18 de abril de 2011

Outorga onerosa e tributação

Do solo criado

  • Do solo criado. Outorga onerosa do direito de construir: instrumento de tributação para a ordenação do ambiente urbano, Luiz Henrique Antunes Alochio, Lumen Júris, 2005, 301 pp.

No tocante à versão financeira do solo criado, a perplexidade que se põe reside na definição da natureza jurídica do quantum pago pelo beneficiário, em razão da construção acima do plafond legal de densité. Sempre me pareceu que esse aporte financeiro fosse de natureza tributária, constituindo o pagamento de uma taxa pela licença de construir além do plafond. Essa exatamente é a questão lucidamente enfrentada pelo Professor Luiz Henrique Antunes Alochio no livro ora prefaciado [...]. O autor se orienta no sentido tributário da aludida contraprestação, demonstrando com absoluta segurança dogmática a posição em que se coloca.É uma questão que não está abordada na bibliografia corrente e o autor a enfoca com rara proficiência.É um título que não pode faltar no acervo daqueles que se interessam pelo tema.

Este trabalho investiga a trajetória recente de implementação do instrumento da Outorga Onerosa do Direito de Construir, ou Solo Criado, no debate urbanístico no Brasil, recuperando o debate em nível nacional desde a década de 1970 até a regulamentação do instrumento pelo Estatuto da Cidade. O texto também recupera algumas das experiências municipais de utilização da Outorga Onerosa no Brasil, revelando a tensão existente entre o conteúdo arrecadatório e regulatório presentes no instrumento.

 

“Solo criado” é a expressão que identifica a possibilidade de construção de pavimentos sobre ou sob o solo natural de um imóvel (área do lote), tornando possível a construção de “solos” adicionais, tanto quanto permitido pela legislação municipal. Na definição do Ministro do Supremo Tribunal Federal, Eros Grau, solo criado artificialmente pelo homem, sobre ou sob o solo natural.

A figura do “solo criado” incorpora a idéia de que cada proprietário teria direito a um coeficiente de aproveitamento único, em princípio igual a 1, o que implicaria dizer que cada proprietário teria direito a erguer em seu lote uma construção com área igual à área do lote (cada m2 do terreno equivale a 1m2 de edificação).

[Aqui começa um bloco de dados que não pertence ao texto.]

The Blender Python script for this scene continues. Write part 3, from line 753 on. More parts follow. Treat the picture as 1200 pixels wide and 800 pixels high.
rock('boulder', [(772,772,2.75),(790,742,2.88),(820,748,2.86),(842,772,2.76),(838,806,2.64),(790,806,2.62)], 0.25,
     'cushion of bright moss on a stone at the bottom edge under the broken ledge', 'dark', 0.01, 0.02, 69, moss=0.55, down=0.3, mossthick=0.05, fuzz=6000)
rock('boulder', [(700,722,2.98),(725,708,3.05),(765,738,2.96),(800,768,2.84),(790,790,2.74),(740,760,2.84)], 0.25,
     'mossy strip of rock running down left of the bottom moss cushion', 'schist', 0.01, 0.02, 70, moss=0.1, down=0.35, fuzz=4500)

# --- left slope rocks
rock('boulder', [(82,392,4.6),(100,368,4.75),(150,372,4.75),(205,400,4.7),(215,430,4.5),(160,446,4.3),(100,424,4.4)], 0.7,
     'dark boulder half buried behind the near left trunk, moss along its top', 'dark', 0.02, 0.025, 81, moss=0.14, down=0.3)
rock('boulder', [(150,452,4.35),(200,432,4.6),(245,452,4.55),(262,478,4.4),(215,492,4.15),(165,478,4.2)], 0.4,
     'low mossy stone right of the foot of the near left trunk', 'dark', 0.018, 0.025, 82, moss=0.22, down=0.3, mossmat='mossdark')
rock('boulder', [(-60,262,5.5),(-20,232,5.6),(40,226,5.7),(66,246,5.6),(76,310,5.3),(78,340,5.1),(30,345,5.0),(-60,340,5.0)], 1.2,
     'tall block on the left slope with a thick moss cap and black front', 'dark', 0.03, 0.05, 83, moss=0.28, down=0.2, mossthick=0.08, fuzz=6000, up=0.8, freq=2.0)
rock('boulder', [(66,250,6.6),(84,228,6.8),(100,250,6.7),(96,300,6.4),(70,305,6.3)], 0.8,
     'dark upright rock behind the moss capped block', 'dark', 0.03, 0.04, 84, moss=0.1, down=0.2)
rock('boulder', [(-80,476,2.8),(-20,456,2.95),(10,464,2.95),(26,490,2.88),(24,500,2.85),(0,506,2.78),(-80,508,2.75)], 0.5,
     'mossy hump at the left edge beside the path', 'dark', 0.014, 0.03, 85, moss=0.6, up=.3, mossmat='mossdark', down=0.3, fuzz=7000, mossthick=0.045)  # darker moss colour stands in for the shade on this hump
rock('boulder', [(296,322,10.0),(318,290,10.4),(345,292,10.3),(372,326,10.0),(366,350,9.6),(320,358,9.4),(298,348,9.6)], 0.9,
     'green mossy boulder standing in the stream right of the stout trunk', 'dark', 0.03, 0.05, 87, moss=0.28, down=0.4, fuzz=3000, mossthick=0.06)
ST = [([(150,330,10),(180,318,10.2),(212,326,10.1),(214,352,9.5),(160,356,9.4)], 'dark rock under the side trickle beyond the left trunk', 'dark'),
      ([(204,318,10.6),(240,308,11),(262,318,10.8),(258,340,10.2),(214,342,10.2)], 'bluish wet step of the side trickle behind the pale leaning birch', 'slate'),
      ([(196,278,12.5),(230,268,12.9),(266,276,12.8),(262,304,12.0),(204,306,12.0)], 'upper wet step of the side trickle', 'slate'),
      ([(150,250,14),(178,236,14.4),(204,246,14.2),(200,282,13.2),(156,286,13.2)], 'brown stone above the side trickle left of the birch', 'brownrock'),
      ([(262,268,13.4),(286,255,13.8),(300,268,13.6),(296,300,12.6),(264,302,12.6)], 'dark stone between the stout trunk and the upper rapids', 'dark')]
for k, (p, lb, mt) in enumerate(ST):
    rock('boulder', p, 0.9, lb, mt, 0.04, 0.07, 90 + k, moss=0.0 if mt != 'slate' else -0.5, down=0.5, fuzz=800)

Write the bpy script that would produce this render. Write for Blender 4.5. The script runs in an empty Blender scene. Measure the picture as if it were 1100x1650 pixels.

Cada terreno urbano, porém, deve ser aproveitado de acordo com parâmetros individuais, em função do planejamento urbanístico e a densidade de ocupação de cada zona do município. Dessa forma, pode o município estabelecer que, em determinadas zonas, seja possível a existência de edificações com coeficiente maior que o coeficiente de aproveitamento único.

Se o proprietário desejar construir área maior que aquela que lhe permitiria o coeficiente único, esse direito pode ser adquirido do particular, mediante transferência do direito de construir (imóveis tombados ou com cobertura vegetal, que não são edificáveis, podem “vender” o direito de construir inerente ao seu terreno), ou do município, por concessão, mediante o pagamento de uma contraprestação denominada “outorga onerosa do direito de construir”.

Por muitos anos discutiu-se a constitucionalidade da verba cobrada pelos municípios pela outorga onerosa do direito de construir: alegavam os proprietários que se tratava de nova espécie de tributo, não prevista na Constituição Federal, o que tornaria indevida a cobrança da parcela. A questão voltou à pauta quando o Estatuto das Cidades incorporou o tema, prevendo a possibilidade de a outorga onerosa do direito de construir ser utilizada pelos municípios como instrumento de regulação urbana.

Recentemente o Supremo Tribunal Federal teve a oportunidade de examinar a questão, tendo decidido que a remuneração pela utilização do solo criado não constitui exigência tributária. Alegava-se, no caso, que a remuneração configuraria hipótese de imposto criado sem base constitucional – tese que acabou rejeitada pelo STF.

Para o Supremo, trata-se de compensação financeira pelo ônus causado em decorrência da sobrecarga da aglomeração urbana. É taxa para exercício de uma vantagem, faculdade atribuível ao proprietário de imóvel, a quem se permite o direito de construir acima do coeficiente adotado em determinada área, desde que atendida uma contraprestação. Quem não cumpre uma obrigação, está sujeito a uma sanção. Quem não paga o ônus, deixa de receber uma vantagem. O tributo é uma obrigação, não um ônus – ficando assim descaracterizada a cobrança da outorga onerosa do direito de construir como tributo.